Exercise task - Every line that holds "script" should be shown.
____________
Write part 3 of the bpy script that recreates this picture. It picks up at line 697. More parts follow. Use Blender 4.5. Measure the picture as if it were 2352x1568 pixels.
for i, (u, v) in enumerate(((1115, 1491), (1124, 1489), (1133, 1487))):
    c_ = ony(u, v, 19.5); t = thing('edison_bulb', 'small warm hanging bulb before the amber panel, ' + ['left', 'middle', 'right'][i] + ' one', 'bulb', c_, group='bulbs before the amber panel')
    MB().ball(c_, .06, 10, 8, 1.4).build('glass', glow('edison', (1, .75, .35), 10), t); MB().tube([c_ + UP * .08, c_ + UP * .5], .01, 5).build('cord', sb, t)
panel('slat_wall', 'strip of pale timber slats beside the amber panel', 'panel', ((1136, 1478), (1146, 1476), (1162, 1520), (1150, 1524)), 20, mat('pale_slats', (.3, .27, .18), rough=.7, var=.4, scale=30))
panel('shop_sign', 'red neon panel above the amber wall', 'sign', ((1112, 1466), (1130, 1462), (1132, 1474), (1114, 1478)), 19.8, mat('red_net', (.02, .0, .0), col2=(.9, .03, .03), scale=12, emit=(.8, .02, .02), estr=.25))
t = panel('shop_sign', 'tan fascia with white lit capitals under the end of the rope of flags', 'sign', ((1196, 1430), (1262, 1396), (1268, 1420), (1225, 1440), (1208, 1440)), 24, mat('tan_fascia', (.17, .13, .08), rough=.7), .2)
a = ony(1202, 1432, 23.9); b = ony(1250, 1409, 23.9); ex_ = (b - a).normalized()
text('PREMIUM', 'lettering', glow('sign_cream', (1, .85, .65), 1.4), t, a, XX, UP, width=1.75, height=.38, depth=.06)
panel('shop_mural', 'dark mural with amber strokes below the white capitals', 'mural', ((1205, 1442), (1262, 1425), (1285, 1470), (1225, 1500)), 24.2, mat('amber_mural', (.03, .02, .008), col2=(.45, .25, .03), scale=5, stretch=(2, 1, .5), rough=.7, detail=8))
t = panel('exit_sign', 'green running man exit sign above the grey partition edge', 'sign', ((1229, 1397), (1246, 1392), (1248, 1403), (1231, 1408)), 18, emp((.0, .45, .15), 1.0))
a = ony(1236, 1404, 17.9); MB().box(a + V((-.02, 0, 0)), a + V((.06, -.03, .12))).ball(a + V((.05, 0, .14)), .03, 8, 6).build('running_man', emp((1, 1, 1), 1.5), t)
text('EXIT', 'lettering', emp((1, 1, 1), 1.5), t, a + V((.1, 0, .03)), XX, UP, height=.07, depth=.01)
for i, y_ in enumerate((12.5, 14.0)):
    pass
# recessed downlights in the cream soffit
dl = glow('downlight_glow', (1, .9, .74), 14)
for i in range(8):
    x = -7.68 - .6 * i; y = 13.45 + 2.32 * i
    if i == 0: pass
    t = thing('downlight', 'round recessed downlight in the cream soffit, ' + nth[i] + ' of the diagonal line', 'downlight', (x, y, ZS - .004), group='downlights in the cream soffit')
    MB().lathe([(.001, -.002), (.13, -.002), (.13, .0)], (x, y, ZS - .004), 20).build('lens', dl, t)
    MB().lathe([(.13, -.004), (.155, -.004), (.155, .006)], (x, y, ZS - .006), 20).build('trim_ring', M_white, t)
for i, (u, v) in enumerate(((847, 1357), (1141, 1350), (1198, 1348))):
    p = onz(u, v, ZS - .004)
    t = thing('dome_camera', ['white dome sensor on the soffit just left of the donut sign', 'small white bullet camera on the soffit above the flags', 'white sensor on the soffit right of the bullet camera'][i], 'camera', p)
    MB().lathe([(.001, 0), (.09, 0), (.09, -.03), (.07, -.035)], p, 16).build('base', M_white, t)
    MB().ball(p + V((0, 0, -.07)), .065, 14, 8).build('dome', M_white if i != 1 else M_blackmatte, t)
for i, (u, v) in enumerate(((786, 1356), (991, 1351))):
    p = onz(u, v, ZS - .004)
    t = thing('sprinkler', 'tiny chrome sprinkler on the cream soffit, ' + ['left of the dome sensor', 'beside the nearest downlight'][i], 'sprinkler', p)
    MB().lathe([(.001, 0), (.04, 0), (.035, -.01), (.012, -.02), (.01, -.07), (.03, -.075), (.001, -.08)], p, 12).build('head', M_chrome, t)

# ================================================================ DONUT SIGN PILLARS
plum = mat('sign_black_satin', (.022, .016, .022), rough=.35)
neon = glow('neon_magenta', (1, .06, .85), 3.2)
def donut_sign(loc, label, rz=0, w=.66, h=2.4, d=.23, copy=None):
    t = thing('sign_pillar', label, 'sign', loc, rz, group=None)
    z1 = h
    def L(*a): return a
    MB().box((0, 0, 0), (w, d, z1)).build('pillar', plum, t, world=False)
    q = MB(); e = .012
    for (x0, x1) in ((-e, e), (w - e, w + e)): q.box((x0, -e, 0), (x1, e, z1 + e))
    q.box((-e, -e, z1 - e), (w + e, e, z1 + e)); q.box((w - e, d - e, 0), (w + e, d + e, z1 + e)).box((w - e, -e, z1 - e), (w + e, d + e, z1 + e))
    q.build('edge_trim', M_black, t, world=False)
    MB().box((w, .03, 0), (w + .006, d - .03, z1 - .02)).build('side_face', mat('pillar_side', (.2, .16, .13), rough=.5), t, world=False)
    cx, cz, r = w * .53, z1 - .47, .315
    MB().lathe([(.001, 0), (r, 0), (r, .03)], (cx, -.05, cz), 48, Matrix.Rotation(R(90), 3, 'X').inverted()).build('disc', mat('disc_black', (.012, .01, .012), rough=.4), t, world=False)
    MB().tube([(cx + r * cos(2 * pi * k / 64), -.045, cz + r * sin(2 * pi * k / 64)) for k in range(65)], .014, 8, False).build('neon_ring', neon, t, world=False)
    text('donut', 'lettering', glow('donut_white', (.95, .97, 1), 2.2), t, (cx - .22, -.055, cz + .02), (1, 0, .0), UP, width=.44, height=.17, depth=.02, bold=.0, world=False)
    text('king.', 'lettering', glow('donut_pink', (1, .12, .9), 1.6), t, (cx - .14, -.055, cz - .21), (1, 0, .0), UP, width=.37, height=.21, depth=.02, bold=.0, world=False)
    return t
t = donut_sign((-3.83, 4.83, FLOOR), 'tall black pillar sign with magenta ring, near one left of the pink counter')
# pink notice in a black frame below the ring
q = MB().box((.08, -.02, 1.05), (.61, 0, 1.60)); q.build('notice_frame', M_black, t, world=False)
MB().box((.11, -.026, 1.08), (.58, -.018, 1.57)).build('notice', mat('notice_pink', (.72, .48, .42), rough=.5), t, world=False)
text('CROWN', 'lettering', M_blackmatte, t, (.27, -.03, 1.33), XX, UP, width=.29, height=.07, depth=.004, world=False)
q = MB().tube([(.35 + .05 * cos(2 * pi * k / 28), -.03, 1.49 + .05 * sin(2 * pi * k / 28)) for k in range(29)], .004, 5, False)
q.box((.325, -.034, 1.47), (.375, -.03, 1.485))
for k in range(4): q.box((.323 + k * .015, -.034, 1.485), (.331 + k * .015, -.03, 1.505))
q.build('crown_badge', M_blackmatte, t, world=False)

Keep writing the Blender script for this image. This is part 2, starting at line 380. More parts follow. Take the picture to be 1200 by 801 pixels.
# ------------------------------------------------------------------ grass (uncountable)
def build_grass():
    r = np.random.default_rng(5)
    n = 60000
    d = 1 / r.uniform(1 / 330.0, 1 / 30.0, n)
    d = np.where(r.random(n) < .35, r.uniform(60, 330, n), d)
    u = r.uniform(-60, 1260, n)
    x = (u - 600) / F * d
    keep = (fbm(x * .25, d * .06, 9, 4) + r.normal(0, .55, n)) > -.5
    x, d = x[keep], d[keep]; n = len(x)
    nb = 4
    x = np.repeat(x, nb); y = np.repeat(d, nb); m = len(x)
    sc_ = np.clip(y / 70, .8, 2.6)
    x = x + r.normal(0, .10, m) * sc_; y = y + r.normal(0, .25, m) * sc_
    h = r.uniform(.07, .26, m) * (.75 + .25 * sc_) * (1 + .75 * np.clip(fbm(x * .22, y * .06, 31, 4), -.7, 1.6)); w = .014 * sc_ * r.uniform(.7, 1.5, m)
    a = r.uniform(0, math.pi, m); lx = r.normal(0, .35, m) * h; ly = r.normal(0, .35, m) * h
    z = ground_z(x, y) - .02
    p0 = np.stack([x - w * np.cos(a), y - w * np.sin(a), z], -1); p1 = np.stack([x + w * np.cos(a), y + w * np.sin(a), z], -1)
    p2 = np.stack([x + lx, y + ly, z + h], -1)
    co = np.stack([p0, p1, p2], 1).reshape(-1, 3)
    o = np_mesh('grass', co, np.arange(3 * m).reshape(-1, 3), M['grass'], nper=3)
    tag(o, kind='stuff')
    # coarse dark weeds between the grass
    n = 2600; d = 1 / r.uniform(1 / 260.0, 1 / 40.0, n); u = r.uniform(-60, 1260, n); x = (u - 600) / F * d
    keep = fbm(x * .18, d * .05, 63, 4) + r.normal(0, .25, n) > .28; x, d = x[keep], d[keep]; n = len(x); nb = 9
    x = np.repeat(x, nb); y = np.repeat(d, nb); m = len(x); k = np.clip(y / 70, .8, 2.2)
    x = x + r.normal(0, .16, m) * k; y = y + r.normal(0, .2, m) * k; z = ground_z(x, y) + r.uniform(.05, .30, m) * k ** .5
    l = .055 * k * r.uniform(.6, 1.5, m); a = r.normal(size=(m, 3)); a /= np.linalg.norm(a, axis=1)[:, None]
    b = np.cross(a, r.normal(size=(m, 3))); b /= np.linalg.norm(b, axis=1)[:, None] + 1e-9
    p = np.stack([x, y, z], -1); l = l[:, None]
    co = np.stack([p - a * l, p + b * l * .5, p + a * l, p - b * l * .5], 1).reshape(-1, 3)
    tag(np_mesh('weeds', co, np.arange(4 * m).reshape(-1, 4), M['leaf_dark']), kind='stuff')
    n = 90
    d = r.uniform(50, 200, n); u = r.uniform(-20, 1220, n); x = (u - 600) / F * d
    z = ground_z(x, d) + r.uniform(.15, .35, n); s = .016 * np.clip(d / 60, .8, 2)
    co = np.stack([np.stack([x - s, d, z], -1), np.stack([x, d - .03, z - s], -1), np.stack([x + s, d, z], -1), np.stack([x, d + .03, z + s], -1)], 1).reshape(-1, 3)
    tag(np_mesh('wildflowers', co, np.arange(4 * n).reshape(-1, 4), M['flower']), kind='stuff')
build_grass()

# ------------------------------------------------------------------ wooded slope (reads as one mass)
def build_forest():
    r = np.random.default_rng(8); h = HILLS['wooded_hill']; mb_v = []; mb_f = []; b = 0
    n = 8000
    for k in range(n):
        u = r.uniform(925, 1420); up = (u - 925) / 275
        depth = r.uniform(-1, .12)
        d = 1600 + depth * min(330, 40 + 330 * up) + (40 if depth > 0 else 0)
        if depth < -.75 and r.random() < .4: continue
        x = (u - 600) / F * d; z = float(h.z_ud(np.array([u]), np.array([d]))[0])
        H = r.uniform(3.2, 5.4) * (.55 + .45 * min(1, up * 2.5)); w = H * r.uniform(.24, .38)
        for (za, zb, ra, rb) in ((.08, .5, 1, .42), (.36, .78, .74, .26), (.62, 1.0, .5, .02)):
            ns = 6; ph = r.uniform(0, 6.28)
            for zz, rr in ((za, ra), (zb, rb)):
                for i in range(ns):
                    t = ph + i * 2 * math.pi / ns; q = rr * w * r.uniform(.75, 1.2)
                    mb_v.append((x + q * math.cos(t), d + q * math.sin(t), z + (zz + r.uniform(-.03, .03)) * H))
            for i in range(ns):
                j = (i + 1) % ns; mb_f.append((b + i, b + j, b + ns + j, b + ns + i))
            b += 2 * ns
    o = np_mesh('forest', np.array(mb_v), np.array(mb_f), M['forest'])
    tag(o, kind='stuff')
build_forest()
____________
Solution below -
Write part 3 of the bpy script that recreates this picture. It picks up at line 697. More parts follow. Use Blender 4.5. Measure the picture as if it were 2352x1568 pixels.
Keep writing the Blender script for this image. This is part 2, starting at line 380. More parts follow. Take the picture to be 1200 by 801 pixels.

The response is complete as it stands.